SPJ News
Latest SPJ News | RSS
Constitutional amendment threatens free speech
SPJ News
An amendment to the U.S. Constitution giving Congress the power to outlaw desecration of the U.S. flag is ill-conceived and a threat to freedom of speech, said the president of the 13,000-member Society of Professional Journalists.
“Proponents of an amendment to prohibit desecration of the flag of the United States are unwitting desecrators themselves -- of the protections in the First Amendment to the Constitution of the United States,” said SPJ President Fred Brown, political editor of The Denver Post.
A poll showing widespread popular support for such an amendment was released Wednesday in Washington, D.C. But Brown said members of Congress should pay more attention to the traditions on which the nation was founded.

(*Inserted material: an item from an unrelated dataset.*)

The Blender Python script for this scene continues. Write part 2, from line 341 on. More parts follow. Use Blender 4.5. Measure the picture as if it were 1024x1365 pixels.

“The Society of Professional Journalists joins others who understand the real meaning of the Constitution in decrying attempts to dilute the freedoms the United States has embraced and lived by for more than 200 years,” the SPJ
president said in a statement.
“The flag is a symbol of what this nation stands for. Among those things — arguably the most important of them -- is freedom of expression. Certainly, burning or otherwise desecrating the flag is an odious way to express one's
self. But it has fallen on lean times as a means of protest. It was quite the fad among the politically irate during the Vietnam War, but if there’s much of it going on now, it certainly isn’t obvious.
“This recent public-relations campaign seems like a knee-jerk reaction that has taken a generation to assert itself,” Brown continued.
"And 'desecration' is a dangerously imprecise term. The flag is ubiquitous, showing up on everything from motorcycle jackets to running short. One patriot's desecration might be another patriot's decoration.
“The flag amendment is ill-behaved. To answer puerile behavior with oppressive restrictions is an overreaction, plays into the hands of the desecrators, and makes the solution immeasurably worse than the problem,” Brown said.
“The Society of Professional Journalists, whose 13,000 members make it the nation’s largest association of journalists, urges the members of Congress to resist amending the Constitution, one of this nation’s most sacrosanct and successful documents,” he concluded.